Adding to the DB12’s posh atmosphere is an upgraded interior, which is specifically designed to address the sometimes “cottage industry” grade of Aston Martin cockpits in the past. In addition to upgrading the interior materials, the company has also developed its own modern infotainment system in place of the archaic system employed in the DB11 that was a source of frustration for drivers. 

Aston promises a 30-millisecond response time through the 10.25-inch capacitive touch display and the system adds support for both Apple CarPlay and Android Auto. The company eliminated its cool-looking but obtrusive-to-use push button shifter on the dashboard for a compact shift lever on the center console that is easier to use without forcing the driver’s eyes off the road.

A shift with the shifters 

Alas, they’ve also relocated the shift paddles from a fixed place on the steering column in the manner of Ferrari and Lamborghini to steering-wheel-mounted paddles. Nelson insists that this is better, though I strongly prefer having the paddles stay where I can find them while turning the steering wheel.

Nelson says that it is unusual to need to shift while making the large steering inputs that make the driver shuffle their hands on the wheel and away from the shift paddles. But the French switchbacks showed exactly how unwinding the steering wheel while accelerating out of a slow corner often demands an upshift before the driver’s hands have returned to their straight-ahead position where they can find the shift paddles again.

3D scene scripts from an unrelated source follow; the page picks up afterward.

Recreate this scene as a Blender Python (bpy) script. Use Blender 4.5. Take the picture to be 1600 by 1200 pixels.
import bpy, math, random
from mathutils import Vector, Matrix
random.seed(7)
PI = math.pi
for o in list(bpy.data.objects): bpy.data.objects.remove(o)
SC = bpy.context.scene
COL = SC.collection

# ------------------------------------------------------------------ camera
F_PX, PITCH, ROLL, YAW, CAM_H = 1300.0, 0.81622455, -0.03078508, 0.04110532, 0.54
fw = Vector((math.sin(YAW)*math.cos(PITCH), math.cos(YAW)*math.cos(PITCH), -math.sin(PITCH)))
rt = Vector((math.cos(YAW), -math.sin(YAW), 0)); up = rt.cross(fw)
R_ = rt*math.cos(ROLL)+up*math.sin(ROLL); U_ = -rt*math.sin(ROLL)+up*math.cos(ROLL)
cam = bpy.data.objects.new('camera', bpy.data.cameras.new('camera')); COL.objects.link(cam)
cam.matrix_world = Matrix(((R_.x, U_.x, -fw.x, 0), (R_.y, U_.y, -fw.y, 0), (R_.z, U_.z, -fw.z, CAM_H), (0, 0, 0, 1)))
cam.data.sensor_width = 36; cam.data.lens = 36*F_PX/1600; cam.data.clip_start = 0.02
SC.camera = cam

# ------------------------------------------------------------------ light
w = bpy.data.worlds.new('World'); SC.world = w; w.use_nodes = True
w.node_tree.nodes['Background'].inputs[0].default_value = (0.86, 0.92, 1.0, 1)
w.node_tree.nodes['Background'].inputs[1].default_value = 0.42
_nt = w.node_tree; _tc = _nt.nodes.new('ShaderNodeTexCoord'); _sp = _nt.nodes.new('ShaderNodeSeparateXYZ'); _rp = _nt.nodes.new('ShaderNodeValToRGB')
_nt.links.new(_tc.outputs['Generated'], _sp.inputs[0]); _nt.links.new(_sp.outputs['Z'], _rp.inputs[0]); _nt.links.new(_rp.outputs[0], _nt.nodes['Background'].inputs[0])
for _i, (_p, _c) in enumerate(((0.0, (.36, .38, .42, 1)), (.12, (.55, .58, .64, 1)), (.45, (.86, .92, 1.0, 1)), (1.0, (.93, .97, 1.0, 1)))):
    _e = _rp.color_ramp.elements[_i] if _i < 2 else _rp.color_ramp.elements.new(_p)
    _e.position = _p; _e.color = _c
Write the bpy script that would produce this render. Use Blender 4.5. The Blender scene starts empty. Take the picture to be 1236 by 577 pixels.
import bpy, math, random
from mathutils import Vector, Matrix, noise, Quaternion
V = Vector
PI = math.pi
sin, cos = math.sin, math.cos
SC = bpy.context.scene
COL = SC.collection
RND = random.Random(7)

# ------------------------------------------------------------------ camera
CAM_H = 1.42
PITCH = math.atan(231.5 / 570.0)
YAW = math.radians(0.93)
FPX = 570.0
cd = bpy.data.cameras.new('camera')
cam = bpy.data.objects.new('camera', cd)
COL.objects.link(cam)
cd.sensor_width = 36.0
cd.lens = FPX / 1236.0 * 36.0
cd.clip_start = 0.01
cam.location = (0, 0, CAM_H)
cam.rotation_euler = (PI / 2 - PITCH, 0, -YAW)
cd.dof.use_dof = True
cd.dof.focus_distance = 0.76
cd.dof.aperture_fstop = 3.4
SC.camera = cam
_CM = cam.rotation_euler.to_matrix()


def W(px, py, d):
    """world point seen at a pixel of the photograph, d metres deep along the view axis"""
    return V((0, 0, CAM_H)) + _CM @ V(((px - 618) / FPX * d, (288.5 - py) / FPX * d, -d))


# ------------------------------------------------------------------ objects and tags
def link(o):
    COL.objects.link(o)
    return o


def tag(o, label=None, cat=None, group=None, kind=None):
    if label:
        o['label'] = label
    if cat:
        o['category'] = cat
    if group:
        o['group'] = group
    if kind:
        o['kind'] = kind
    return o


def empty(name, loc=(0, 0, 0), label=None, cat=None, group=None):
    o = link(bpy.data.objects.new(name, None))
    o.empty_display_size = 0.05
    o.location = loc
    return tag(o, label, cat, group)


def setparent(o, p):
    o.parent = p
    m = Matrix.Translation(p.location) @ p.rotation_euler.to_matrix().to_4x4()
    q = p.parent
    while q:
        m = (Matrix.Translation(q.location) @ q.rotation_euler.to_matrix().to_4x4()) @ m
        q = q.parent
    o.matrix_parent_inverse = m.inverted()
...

In the end, the programming of the eight-speed ZF planetary automatic is smart enough that after a few paddle shifts for novelty’s sake, most drivers will leave the shifting to the computer, which does a faultless job, making the issue of paddle location irrelevant.

As with Daniel Craig’s conclusion of his run as James Bond, it is similarly appropriate that the DB12 looks forward with its new technology rather than sticking to the familiar hardware of the past, whether that be the V12 engine or the shift mechanisms used previously.